═══ Items ═══

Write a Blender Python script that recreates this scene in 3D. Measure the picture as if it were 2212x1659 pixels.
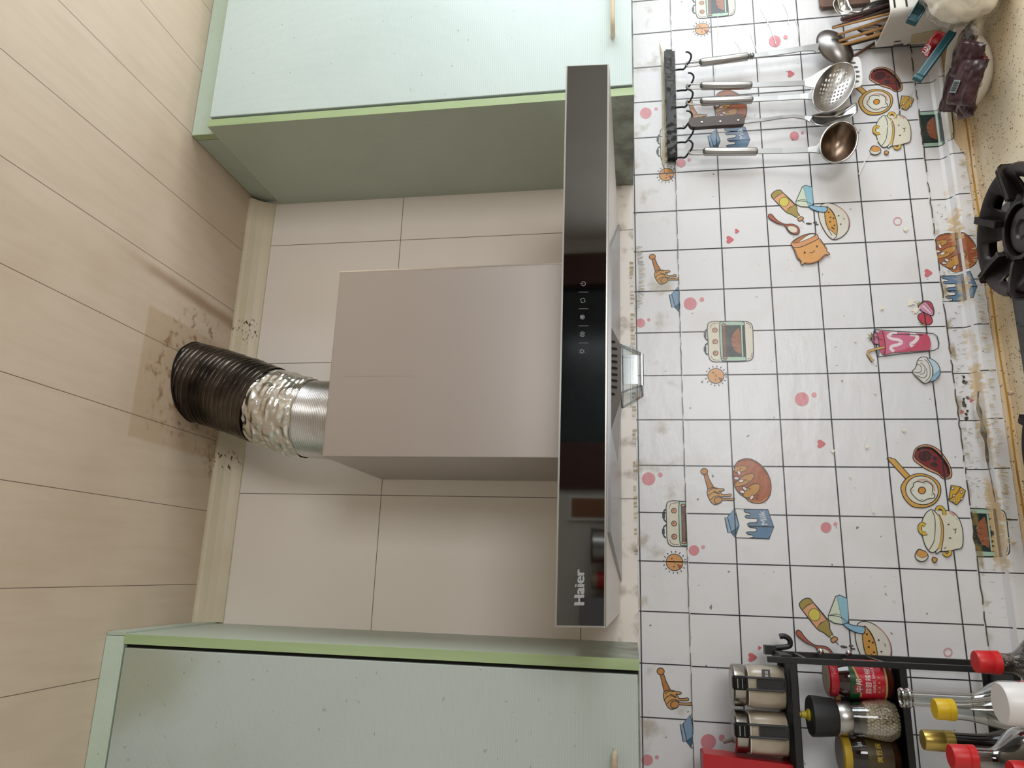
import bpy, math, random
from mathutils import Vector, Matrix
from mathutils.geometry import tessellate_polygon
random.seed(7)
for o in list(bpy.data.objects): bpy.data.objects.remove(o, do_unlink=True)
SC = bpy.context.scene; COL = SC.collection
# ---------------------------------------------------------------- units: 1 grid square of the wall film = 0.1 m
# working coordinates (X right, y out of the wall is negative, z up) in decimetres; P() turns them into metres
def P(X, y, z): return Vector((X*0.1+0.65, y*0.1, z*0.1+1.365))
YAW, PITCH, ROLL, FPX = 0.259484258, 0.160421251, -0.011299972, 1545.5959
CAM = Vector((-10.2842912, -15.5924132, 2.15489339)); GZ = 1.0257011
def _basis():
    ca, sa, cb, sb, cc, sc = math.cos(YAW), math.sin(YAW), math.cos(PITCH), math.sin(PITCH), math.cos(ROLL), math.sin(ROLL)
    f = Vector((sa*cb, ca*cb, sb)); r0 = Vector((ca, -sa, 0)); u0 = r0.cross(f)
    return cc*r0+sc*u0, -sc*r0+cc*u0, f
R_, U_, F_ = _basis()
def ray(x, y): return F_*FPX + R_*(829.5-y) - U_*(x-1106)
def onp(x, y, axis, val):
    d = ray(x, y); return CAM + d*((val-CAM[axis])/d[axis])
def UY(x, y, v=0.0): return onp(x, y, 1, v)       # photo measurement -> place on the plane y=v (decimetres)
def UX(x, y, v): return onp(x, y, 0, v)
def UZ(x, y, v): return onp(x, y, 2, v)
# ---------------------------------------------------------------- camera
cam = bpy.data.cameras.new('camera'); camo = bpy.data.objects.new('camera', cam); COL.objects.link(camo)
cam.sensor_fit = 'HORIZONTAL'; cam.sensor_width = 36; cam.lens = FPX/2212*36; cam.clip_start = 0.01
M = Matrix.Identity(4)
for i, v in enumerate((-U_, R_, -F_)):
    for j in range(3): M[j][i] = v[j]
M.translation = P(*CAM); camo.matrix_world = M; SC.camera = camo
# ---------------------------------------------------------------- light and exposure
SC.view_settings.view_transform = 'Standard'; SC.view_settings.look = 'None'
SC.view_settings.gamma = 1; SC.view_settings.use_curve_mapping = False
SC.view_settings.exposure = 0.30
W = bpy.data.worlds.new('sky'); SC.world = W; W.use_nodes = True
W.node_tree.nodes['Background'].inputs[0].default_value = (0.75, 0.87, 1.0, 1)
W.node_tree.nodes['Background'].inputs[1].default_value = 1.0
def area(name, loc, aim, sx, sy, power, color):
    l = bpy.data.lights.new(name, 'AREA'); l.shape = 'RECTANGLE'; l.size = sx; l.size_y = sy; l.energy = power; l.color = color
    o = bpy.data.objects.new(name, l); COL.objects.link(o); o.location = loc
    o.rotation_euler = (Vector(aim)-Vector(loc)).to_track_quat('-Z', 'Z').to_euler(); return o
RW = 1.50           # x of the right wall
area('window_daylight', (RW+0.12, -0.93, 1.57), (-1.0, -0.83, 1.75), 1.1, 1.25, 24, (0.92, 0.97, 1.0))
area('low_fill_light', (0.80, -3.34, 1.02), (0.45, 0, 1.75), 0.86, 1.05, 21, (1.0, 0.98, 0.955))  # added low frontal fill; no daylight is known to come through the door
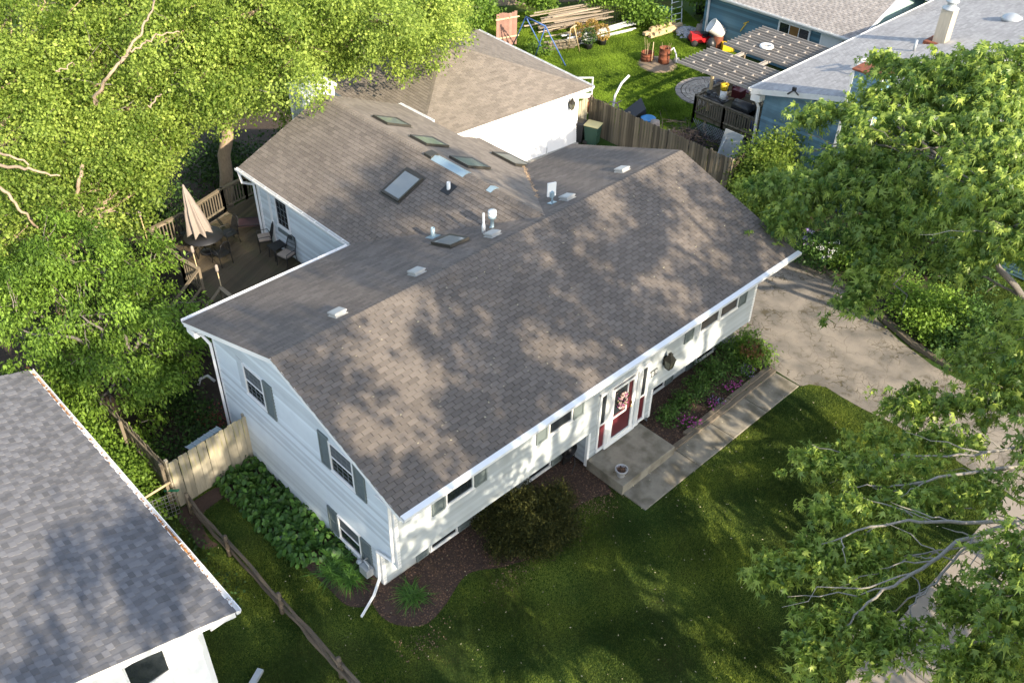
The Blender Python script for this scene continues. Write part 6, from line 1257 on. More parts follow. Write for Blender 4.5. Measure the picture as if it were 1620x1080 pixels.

═══

### [Your goal]
Transcribe each entry above exactly, apart from the pictures.

### [Written response]
Write a Blender Python script that recreates this scene in 3D. Measure the picture as if it were 2212x1659 pixels.
import bpy, math, random
from mathutils import Vector, Matrix
from mathutils.geometry import tessellate_polygon
random.seed(7)
for o in list(bpy.data.objects): bpy.data.objects.remove(o, do_unlink=True)
SC = bpy.context.scene; COL = SC.collection
# ---------------------------------------------------------------- units: 1 grid square of the wall film = 0.1 m
# working coordinates (X right, y out of the wall is negative, z up) in decimetres; P() turns them into metres
def P(X, y, z): return Vector((X*0.1+0.65, y*0.1, z*0.1+1.365))
YAW, PITCH, ROLL, FPX = 0.259484258, 0.160421251, -0.011299972, 1545.5959
CAM = Vector((-10.2842912, -15.5924132, 2.15489339)); GZ = 1.0257011
def _basis():
    ca, sa, cb, sb, cc, sc = math.cos(YAW), math.sin(YAW), math.cos(PITCH), math.sin(PITCH), math.cos(ROLL), math.sin(ROLL)
    f = Vector((sa*cb, ca*cb, sb)); r0 = Vector((ca, -sa, 0)); u0 = r0.cross(f)
    return cc*r0+sc*u0, -sc*r0+cc*u0, f
R_, U_, F_ = _basis()
def ray(x, y): return F_*FPX + R_*(829.5-y) - U_*(x-1106)
def onp(x, y, axis, val):
    d = ray(x, y); return CAM + d*((val-CAM[axis])/d[axis])
def UY(x, y, v=0.0): return onp(x, y, 1, v)       # photo measurement -> place on the plane y=v (decimetres)
def UX(x, y, v): return onp(x, y, 0, v)
def UZ(x, y, v): return onp(x, y, 2, v)
# ---------------------------------------------------------------- camera
cam = bpy.data.cameras.new('camera'); camo = bpy.data.objects.new('camera', cam); COL.objects.link(camo)
cam.sensor_fit = 'HORIZONTAL'; cam.sensor_width = 36; cam.lens = FPX/2212*36; cam.clip_start = 0.01
M = Matrix.Identity(4)
for i, v in enumerate((-U_, R_, -F_)):
    for j in range(3): M[j][i] = v[j]
M.translation = P(*CAM); camo.matrix_world = M; SC.camera = camo
# ---------------------------------------------------------------- light and exposure
SC.view_settings.view_transform = 'Standard'; SC.view_settings.look = 'None'
SC.view_settings.gamma = 1; SC.view_settings.use_curve_mapping = False
SC.view_settings.exposure = 0.30
W = bpy.data.worlds.new('sky'); SC.world = W; W.use_nodes = True
W.node_tree.nodes['Background'].inputs[0].default_value = (0.75, 0.87, 1.0, 1)
W.node_tree.nodes['Background'].inputs[1].default_value = 1.0
def area(name, loc, aim, sx, sy, power, color):
    l = bpy.data.lights.new(name, 'AREA'); l.shape = 'RECTANGLE'; l.size = sx; l.size_y = sy; l.energy = power; l.color = color
    o = bpy.data.objects.new(name, l); COL.objects.link(o); o.location = loc
    o.rotation_euler = (Vector(aim)-Vector(loc)).to_track_quat('-Z', 'Z').to_euler(); return o
RW = 1.50           # x of the right wall
area('window_daylight', (RW+0.12, -0.93, 1.57), (-1.0, -0.83, 1.75), 1.1, 1.25, 24, (0.92, 0.97, 1.0))
area('low_fill_light', (0.80, -3.34, 1.02), (0.45, 0, 1.75), 0.86, 1.05, 21, (1.0, 0.98, 0.955))  # added low frontal fill; no daylight is known to come through the door
The Blender Python script for this scene continues. Write part 6, from line 1257 on. More parts follow. Write for Blender 4.5. Measure the picture as if it were 1620x1080 pixels.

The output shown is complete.